-- start Given material --

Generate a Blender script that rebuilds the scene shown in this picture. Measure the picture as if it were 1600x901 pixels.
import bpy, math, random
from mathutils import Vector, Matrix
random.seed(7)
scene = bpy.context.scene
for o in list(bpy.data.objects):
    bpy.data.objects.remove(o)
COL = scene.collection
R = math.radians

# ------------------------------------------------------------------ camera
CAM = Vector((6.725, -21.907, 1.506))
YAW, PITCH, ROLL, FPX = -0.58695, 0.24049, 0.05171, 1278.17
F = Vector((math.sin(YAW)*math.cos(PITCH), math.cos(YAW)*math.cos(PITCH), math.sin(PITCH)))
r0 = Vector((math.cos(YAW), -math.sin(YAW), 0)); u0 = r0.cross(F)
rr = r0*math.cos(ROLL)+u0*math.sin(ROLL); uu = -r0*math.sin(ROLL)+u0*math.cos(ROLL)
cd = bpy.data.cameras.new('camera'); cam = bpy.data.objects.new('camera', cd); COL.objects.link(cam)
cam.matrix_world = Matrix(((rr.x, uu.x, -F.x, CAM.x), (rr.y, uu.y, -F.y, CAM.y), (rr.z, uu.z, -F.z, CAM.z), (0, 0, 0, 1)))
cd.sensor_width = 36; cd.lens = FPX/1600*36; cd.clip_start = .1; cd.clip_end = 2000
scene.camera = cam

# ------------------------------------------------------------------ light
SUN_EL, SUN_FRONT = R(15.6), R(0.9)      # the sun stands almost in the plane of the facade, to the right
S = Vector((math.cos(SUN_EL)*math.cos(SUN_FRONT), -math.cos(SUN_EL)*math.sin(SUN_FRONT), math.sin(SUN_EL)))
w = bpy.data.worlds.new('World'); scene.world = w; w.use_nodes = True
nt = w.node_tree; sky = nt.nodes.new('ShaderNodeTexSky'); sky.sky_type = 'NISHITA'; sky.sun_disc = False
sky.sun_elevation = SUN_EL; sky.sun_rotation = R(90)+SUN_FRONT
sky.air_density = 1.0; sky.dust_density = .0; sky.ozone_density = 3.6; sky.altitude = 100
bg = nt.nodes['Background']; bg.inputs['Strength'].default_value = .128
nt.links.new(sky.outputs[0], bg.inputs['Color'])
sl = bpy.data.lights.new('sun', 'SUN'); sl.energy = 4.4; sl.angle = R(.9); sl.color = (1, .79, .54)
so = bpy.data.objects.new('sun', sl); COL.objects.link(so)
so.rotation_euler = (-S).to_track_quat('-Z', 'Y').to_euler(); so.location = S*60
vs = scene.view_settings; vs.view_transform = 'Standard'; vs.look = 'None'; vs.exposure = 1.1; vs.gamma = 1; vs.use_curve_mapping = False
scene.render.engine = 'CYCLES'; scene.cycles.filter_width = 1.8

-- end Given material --

*Given request*:
Write out the entire listing exactly.

*Response to the task*:
Generate a Blender script that rebuilds the scene shown in this picture. Measure the picture as if it were 1600x901 pixels.
import bpy, math, random
from mathutils import Vector, Matrix
random.seed(7)
scene = bpy.context.scene
for o in list(bpy.data.objects):
    bpy.data.objects.remove(o)
COL = scene.collection
R = math.radians

# ------------------------------------------------------------------ camera
CAM = Vector((6.725, -21.907, 1.506))
YAW, PITCH, ROLL, FPX = -0.58695, 0.24049, 0.05171, 1278.17
F = Vector((math.sin(YAW)*math.cos(PITCH), math.cos(YAW)*math.cos(PITCH), math.sin(PITCH)))
r0 = Vector((math.cos(YAW), -math.sin(YAW), 0)); u0 = r0.cross(F)
rr = r0*math.cos(ROLL)+u0*math.sin(ROLL); uu = -r0*math.sin(ROLL)+u0*math.cos(ROLL)
cd = bpy.data.cameras.new('camera'); cam = bpy.data.objects.new('camera', cd); COL.objects.link(cam)
cam.matrix_world = Matrix(((rr.x, uu.x, -F.x, CAM.x), (rr.y, uu.y, -F.y, CAM.y), (rr.z, uu.z, -F.z, CAM.z), (0, 0, 0, 1)))
cd.sensor_width = 36; cd.lens = FPX/1600*36; cd.clip_start = .1; cd.clip_end = 2000
scene.camera = cam

# ------------------------------------------------------------------ light
SUN_EL, SUN_FRONT = R(15.6), R(0.9)      # the sun stands almost in the plane of the facade, to the right
S = Vector((math.cos(SUN_EL)*math.cos(SUN_FRONT), -math.cos(SUN_EL)*math.sin(SUN_FRONT), math.sin(SUN_EL)))
w = bpy.data.worlds.new('World'); scene.world = w; w.use_nodes = True
nt = w.node_tree; sky = nt.nodes.new('ShaderNodeTexSky'); sky.sky_type = 'NISHITA'; sky.sun_disc = False
sky.sun_elevation = SUN_EL; sky.sun_rotation = R(90)+SUN_FRONT
sky.air_density = 1.0; sky.dust_density = .0; sky.ozone_density = 3.6; sky.altitude = 100
bg = nt.nodes['Background']; bg.inputs['Strength'].default_value = .128
nt.links.new(sky.outputs[0], bg.inputs['Color'])
sl = bpy.data.lights.new('sun', 'SUN'); sl.energy = 4.4; sl.angle = R(.9); sl.color = (1, .79, .54)
so = bpy.data.objects.new('sun', sl); COL.objects.link(so)
so.rotation_euler = (-S).to_track_quat('-Z', 'Y').to_euler(); so.location = S*60
vs = scene.view_settings; vs.view_transform = 'Standard'; vs.look = 'None'; vs.exposure = 1.1; vs.gamma = 1; vs.use_curve_mapping = False
scene.render.engine = 'CYCLES'; scene.cycles.filter_width = 1.8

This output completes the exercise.